Scott Adams Says White People Should 'Get the Hell Away From Black People'

(AP Photo/Charlie Neibergal, File)

This was Scott Adams in 2018:

This is Scott Adams in 2022:

(Via Daily Kos. WARNING: strong language)


Here is the tweet from Rasmussen that Adams is citing:

The Dilbert creator is known for tweaking people and having an acerbic wit. He’s also a satirist. So we will, as usual, have to wait for the news cycle progresses to see if this was meant to be tongue-in-cheek or is genuine. In an already polarized nation, Adams’ comments are the red meat over which the blue media salivates. The Daily Kos began its piece with the 1963 quote from former Alabama governor George Wallace, “I say, segregation today… segregation tomorrow… segregation forever.” The comparison was obvious. The Daily Beast’s headline called Adams “unhinged” and kicked off the article by calling him a Trump supporter. Because you can’t write a news piece today without mentioning Trump at least once.*

Adams did make some inflammatory comments. Calling 47% of blacks a hate group certainly qualifies. Urging white people to get away from black people has raised some eyebrows, as has his talking about his own decision to move. But he also quoted CNN’s Don Lemon as saying that there are problems in black neighborhoods that are not present in white neighborhoods. The Left can be as outraged as it wants, but Lemon said it. Start with him.

Was Adams’ video a racist rant, or the sound of a man giving up? The man who partnered with someone to rebuild Detroit is now saying that such efforts are no longer worth his time since the only outcome is that he is called a racist. And what of the videos he mentions of black attacks on non-blacks? Attacks on blacks, whether they are actual or manufactured, receive no end of press. When the reverse is true, the media and federal, state, and local governments turn handsprings to avoid mentioning the races involved. What are we to make of that? Are these attacks racism or karma?


The Left is making hay out of this, and while I have not read all of the coverage, white people with a racial agenda will also make use of it, too. Everyone will find a way to leverage this before the sun sets today. And while 53% of black people polled said it is okay to be white, 26% said it was not and 21% were not sure. Forty-seven percent is not a majority, but the margin is slim. What is expected of white people when they meet one of the 47%? Some of the commenters in the various threads have talked about being verbally harassed and threatened with death by black people, for no other reason than the color of their skin. Are we approaching an inflection point where one type of racism will be officially permissible? Or perhaps an acceptable social more? And for those who do not think it is okay to be white, do they realize that they put their own humanity at risk with this belief?

Is it, as Adams says, too late? Is it no longer viable for us to live together? I have to admit, I don’t know. I’d like to think we can. And on an individual basis, I believe it is still possible. But powerful people would prefer that not happen. Joe Biden and his administration, who follow in the footsteps of Lyndon Baines Johnson in utilizing the black population for political power, would love to see this trend continue. As would countless schools, colleges, and universities, and the people who have found a way to monetize racial unrest through speeches, seminars, and books. Clearly, there are those who would rather see conflict instead of peace, and who would rather roll back the clock than move forward. And it is for those people that we should reserve our ire. How many racists, real or imagined, have they managed to create? How much animosity have they stoked to increase their power, egos, and bank accounts? These people are the problem.

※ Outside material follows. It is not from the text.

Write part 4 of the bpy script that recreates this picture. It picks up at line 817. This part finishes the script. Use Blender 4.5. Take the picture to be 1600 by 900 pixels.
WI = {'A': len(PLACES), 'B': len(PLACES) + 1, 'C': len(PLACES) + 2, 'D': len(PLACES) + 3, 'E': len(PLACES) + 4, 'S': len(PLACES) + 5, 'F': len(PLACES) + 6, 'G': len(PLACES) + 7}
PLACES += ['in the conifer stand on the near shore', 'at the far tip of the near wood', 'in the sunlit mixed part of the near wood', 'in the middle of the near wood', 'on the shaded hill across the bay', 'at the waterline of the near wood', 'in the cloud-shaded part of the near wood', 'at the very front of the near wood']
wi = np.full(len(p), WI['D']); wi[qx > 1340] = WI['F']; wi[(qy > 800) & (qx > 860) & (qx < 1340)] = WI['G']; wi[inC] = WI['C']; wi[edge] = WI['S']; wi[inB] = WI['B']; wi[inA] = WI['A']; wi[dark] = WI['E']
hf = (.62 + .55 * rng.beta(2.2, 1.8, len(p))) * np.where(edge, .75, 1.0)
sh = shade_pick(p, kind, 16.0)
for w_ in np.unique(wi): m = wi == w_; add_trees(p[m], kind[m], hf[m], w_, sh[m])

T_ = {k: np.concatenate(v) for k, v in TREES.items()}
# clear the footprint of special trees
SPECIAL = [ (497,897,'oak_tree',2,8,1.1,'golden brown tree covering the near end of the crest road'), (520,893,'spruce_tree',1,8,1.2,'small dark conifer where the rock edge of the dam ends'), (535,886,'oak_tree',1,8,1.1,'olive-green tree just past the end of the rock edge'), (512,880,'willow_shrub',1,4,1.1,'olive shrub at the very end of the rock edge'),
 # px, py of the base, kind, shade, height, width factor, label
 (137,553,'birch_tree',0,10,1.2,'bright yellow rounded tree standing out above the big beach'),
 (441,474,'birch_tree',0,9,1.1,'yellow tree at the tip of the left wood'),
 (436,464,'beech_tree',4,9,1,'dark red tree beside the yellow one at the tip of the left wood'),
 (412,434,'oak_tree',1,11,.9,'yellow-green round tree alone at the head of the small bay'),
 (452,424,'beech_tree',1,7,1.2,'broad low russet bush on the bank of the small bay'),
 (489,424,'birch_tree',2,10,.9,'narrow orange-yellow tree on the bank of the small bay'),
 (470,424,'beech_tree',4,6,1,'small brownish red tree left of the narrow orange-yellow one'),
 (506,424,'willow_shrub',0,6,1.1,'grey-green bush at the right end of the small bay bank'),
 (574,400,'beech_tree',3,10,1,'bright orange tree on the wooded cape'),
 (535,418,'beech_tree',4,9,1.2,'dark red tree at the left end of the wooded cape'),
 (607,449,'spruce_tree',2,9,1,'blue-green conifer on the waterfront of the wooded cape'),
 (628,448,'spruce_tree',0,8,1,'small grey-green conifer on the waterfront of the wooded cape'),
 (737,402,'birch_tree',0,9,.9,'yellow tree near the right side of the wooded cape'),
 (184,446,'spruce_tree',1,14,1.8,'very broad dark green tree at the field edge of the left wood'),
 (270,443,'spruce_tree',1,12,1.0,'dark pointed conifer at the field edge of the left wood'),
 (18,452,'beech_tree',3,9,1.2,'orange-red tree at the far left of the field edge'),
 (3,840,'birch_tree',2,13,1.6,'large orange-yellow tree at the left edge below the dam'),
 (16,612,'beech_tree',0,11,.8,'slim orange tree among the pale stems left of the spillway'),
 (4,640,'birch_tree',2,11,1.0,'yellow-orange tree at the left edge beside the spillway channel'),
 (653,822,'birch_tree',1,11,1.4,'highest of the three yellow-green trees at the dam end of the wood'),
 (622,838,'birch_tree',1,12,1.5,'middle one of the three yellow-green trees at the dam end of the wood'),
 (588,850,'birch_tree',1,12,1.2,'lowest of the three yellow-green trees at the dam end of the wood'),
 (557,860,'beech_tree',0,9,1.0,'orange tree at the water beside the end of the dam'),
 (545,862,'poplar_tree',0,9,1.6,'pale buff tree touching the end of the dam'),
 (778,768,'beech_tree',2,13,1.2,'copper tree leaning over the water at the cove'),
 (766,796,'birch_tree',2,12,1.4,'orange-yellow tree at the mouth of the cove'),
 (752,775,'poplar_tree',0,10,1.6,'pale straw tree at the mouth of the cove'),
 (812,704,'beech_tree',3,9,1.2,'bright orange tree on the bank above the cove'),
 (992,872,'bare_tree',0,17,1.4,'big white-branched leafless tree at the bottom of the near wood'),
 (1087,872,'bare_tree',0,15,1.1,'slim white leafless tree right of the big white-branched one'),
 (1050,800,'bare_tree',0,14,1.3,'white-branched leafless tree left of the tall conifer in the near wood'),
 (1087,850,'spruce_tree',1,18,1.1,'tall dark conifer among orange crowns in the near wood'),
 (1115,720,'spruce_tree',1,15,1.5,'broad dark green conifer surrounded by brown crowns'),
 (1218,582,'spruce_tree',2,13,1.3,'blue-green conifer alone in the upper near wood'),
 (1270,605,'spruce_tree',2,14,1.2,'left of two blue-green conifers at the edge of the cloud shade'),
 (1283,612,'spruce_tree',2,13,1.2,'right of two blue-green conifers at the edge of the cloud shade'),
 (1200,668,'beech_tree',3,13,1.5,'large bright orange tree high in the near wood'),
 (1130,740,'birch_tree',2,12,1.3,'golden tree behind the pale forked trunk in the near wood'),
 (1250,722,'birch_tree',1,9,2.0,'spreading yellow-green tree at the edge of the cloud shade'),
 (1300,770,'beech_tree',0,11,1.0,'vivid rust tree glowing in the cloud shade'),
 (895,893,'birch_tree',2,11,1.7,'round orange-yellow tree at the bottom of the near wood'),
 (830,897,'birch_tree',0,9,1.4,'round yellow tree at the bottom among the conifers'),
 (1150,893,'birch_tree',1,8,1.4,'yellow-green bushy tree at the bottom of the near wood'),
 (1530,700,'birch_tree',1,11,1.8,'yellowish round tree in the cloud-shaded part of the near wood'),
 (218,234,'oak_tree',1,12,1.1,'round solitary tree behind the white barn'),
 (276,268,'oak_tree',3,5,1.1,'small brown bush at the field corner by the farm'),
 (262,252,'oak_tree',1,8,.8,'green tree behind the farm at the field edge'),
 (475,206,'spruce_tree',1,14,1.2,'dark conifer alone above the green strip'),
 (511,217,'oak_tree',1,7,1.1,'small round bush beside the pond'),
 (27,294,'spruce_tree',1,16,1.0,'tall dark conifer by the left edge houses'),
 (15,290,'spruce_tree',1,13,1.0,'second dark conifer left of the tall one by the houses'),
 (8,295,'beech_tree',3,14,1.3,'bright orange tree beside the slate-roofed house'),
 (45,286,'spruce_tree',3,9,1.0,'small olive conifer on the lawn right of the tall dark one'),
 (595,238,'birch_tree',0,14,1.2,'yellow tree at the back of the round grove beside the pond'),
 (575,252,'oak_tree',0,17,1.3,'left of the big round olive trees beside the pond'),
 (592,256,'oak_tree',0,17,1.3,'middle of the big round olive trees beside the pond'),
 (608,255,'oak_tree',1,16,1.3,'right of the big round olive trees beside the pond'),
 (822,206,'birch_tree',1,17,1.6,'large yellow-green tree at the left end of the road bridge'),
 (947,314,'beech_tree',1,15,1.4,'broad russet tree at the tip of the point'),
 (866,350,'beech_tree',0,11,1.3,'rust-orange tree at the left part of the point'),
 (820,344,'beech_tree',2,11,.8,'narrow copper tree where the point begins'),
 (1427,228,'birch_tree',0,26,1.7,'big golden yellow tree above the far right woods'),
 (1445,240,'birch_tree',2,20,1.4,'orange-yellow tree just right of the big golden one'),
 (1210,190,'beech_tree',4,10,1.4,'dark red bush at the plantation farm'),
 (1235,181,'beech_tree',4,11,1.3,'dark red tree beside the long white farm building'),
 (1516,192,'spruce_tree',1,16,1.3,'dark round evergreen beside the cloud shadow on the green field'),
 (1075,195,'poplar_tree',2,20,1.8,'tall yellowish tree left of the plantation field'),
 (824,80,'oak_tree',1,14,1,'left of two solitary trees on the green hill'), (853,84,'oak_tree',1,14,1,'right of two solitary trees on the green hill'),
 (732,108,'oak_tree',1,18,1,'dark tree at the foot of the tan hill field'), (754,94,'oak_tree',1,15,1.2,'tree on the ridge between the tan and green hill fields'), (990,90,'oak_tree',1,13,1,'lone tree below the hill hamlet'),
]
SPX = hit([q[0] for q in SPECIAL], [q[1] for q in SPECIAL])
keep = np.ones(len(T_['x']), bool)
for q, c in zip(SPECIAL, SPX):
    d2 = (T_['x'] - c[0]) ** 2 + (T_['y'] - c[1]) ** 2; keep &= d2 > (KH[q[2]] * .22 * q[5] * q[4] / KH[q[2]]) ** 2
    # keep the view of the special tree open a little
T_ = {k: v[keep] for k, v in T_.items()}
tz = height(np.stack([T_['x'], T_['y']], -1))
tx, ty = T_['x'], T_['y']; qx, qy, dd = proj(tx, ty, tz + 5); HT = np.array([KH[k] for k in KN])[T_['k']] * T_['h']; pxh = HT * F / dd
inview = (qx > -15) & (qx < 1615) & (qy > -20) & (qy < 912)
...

My grandson is about to enter adolescence. When he was a baby, I used to rock him to sleep and bounce him on my knee in the very chair from which I am writing this. Since then, there have been army men waging tiny battles in the backyard, reading books before bedtime, school recitals, Renaissance Faires, trips to amusement parks, and cookouts and ice cream. Along with birthdays, Christmases, and Thanksgivings. My grandson is part white, part Mexican, and part Native American. I have never thought of him as my “Mexican” or “Indian” grandson. Just as my grandson, and one of my favorite people in the world. What do I tell him about all of this? What do I tell him about a world that hates one part of him or another and will justify that hatred through spittle-laced invective and even violence? Biden, his administration, and his party and their various appendages seem to hate one part of my grandson while embracing the others. Which is ludicrous. And they hate me for merely occupying space on this planet. No matter that I have never uttered the N-word and have never held a racist point of view in my life. By the color of my skin, the people pushing this agenda have decided I must be whatever they define me to be. Which is racist. And evil. Just as evil as the white supremacists that the DOJ claims are hiding behind the stack of tomatoes at your local grocery store. And I refuse to bow to evil racists or submit my grandson to them. No matter their side, and no matter their color.

*Interestingly enough, Raw Story reported in November of last year that Adams told VA Governor Glenn Youngkin that he was “out” in terms of supporting Trump, following Trump’s attacks on Youngkin.